第36期竜王戦(主催:読売新聞社)は、永瀬拓矢王座と伊藤匠六段との間で争われる挑戦者決定三番勝負が開幕。7月31日(月)に東京・将棋会館で行われた第1局は角換わり腰掛け銀の熱戦を伊藤六段が109手で制して自身初となる竜王挑戦に向け大きく前進しました。
角換わり腰掛け銀の課題局面
振り駒が行われた本局は後手の永瀬王座が一手損角換わりを採用してスタート。対して早繰り銀の作戦も考えられたところ、先手の伊藤六段は腰掛け銀の作戦を選びます。この戦型特有の間合いの計り合いが続いたのち、局面は手損のない角換わり腰掛け銀における定跡形に合流して本格的な中盤戦を迎えました。
先手の伊藤六段は単騎の桂跳ねで局面の打開を図ります。この桂は「桂の高跳び歩の餌食」の格言通りに後手の歩によって捕獲されますが、代償として得た3枚の歩と後手玉に迫る拠点の歩が先手の主張です。公式戦での前例は少ないながらも水面下でのソフト研究が進められる局面を前に、ともに早いペースで指し手が進みます。
伊藤六段が猛攻でリード
昼食休憩の直前、後手の永瀬王座が攻防の自陣角を放ったあたりから二人の戦いが始まります。これに対し伊藤六段は76分の考慮でじっと金を上がって陣形を整備。永瀬王座もさらに79分の考慮で応じます。この数手後、手を渡された伊藤六段が6筋に築いた拠点に角を打ち込んだことで局面は大きく動き始めました。

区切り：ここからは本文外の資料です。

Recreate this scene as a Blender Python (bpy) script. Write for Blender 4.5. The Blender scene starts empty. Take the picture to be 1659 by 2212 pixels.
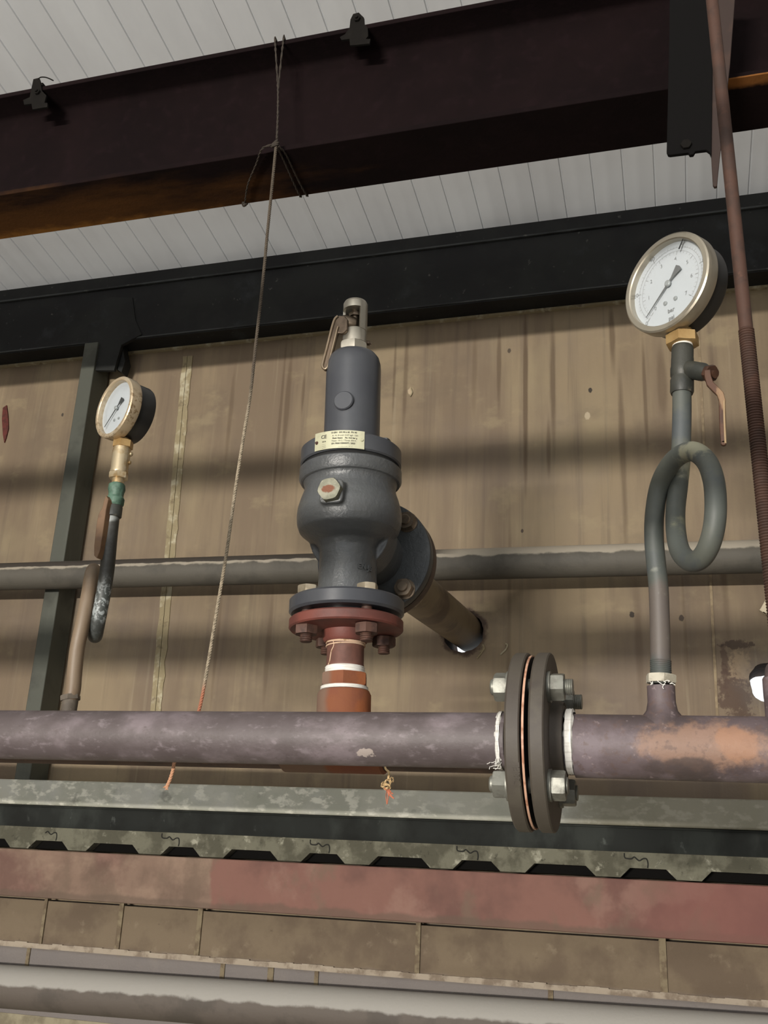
import bpy, bmesh, math, random
from mathutils import Vector, Matrix, noise
random.seed(7)
S = bpy.context.scene
COL = S.collection
PI = math.pi
# ------------------------------------------------------------------ camera, world, lights, exposure
F = 2150.0; W_, H_ = 1659.0, 2212.0
CAMZ = 3.2                                  # eye height above the shop floor
CAM = Vector((0, 0, CAMZ))
Zc = Vector((292, 6156, -2150)).normalized()
Xc = Vector((7579, 391, 2150)); Xc = (Xc - Xc.dot(Zc)*Zc).normalized()
Yc = Zc.cross(Xc)
RW = Matrix((Xc, Yc, Zc))                   # world <- camera
cam = bpy.data.cameras.new('camera'); cam.sensor_fit = 'VERTICAL'; cam.sensor_height = 36; cam.lens = F/H_*36
cam.clip_start = 0.02; cam.clip_end = 100
co = bpy.data.objects.new('camera', cam); COL.objects.link(co)
co.matrix_world = Matrix.Translation(CAM) @ RW.to_4x4()
S.camera = co
S.view_settings.view_transform = 'Standard'; S.view_settings.look = 'None'
S.view_settings.gamma = 1; S.view_settings.exposure = -0.36
wd = bpy.data.worlds.new('daylight'); S.world = wd; wd.use_nodes = True
bgn = wd.node_tree.nodes['Background']; bgn.inputs[0].default_value = (0.95, 0.98, 1.0, 1); bgn.inputs[1].default_value = 1.45

def area(name, loc, target, sx, sy, power, color):
    l = bpy.data.lights.new(name, 'AREA'); l.shape = 'RECTANGLE'; l.size = sx; l.size_y = sy
    l.energy = power; l.color = color
    o = bpy.data.objects.new(name, l); COL.objects.link(o)
    o.location = loc
    o.rotation_euler = (Vector(target) - Vector(loc)).to_track_quat('-Z', 'Y').to_euler()
    return o
XL, XR, YFR = -3.2, 2.6, -6.0               # side walls and the open front of the shed
area('front_key', (-1.3, -4.0, CAMZ+0.20), (-0.3, 2, CAMZ+0.4), 1.2, 0.07, 400, (1.0, 0.94, 0.85))  # added unseen strip light: front key for the wall's shadow bands
area('low_fill', (-1.6, -2.4, CAMZ-1.6), (-0.3, 2, CAMZ+0.75), 0.8, 0.25, 16, (1.0, 0.94, 0.85))  # added low fill standing in for bounce light
area('side_fill', (2.3, -1.6, CAMZ+0.3), (-0.2, 1.4, CAMZ+0.3), 0.6, 1.2, 12, (1.0, 0.95, 0.88))  # added side fill; no opening is modelled there
area('ceiling_fill', (-0.2, -1.6, CAMZ+1.05), (-0.2, -1.5, CAMZ+2.2), 4.0, 0.8, 66, (0.97, 0.98, 1.0))  # unseen light added to brighten the ceiling
pt = area('doorway_portal', ((XL+XR)/2, YFR, 2.3), ((XL+XR)/2, 2, 2.3), XR-XL, 4.6, 1, (1, 1, 1)); pt.data.cycles.is_portal = True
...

角金交換の駒損の代償として後手陣中央にと金を作った伊藤六段は、立て続けに飛車を成り込んで形勢をリード。黙っていてはジリ貧と見た永瀬王座もここから怒涛の追い上げを見せますが、伊藤六段の対応は冷静でした。飛車を犠牲に先手玉に迫った永瀬王座の勝負手に対し、この飛車を取ってから4筋に桂を据えたのが冷静な決め手です。
攻め切って先勝
非勢の永瀬王座は脇息にもたれてうつむく様子が目立ちます。やがて意を決したように角を出たのは王手竜取りをかけて下駄を預ける意味ですが、伊藤六段はこの竜が取られても永瀬玉への詰めろが外れないのを読み切っていました。終局時刻は21時49分、自玉の詰みを認めた永瀬王座が駒を投じて伊藤六段の先勝が決まりました。
伊藤六段が2連勝を飾るか、永瀬王座が粘りを見せるか。どちらが勝っても竜王初挑戦となる挑戦者決定戦の第2局は8月14日(月)に東京・将棋会館で行われます。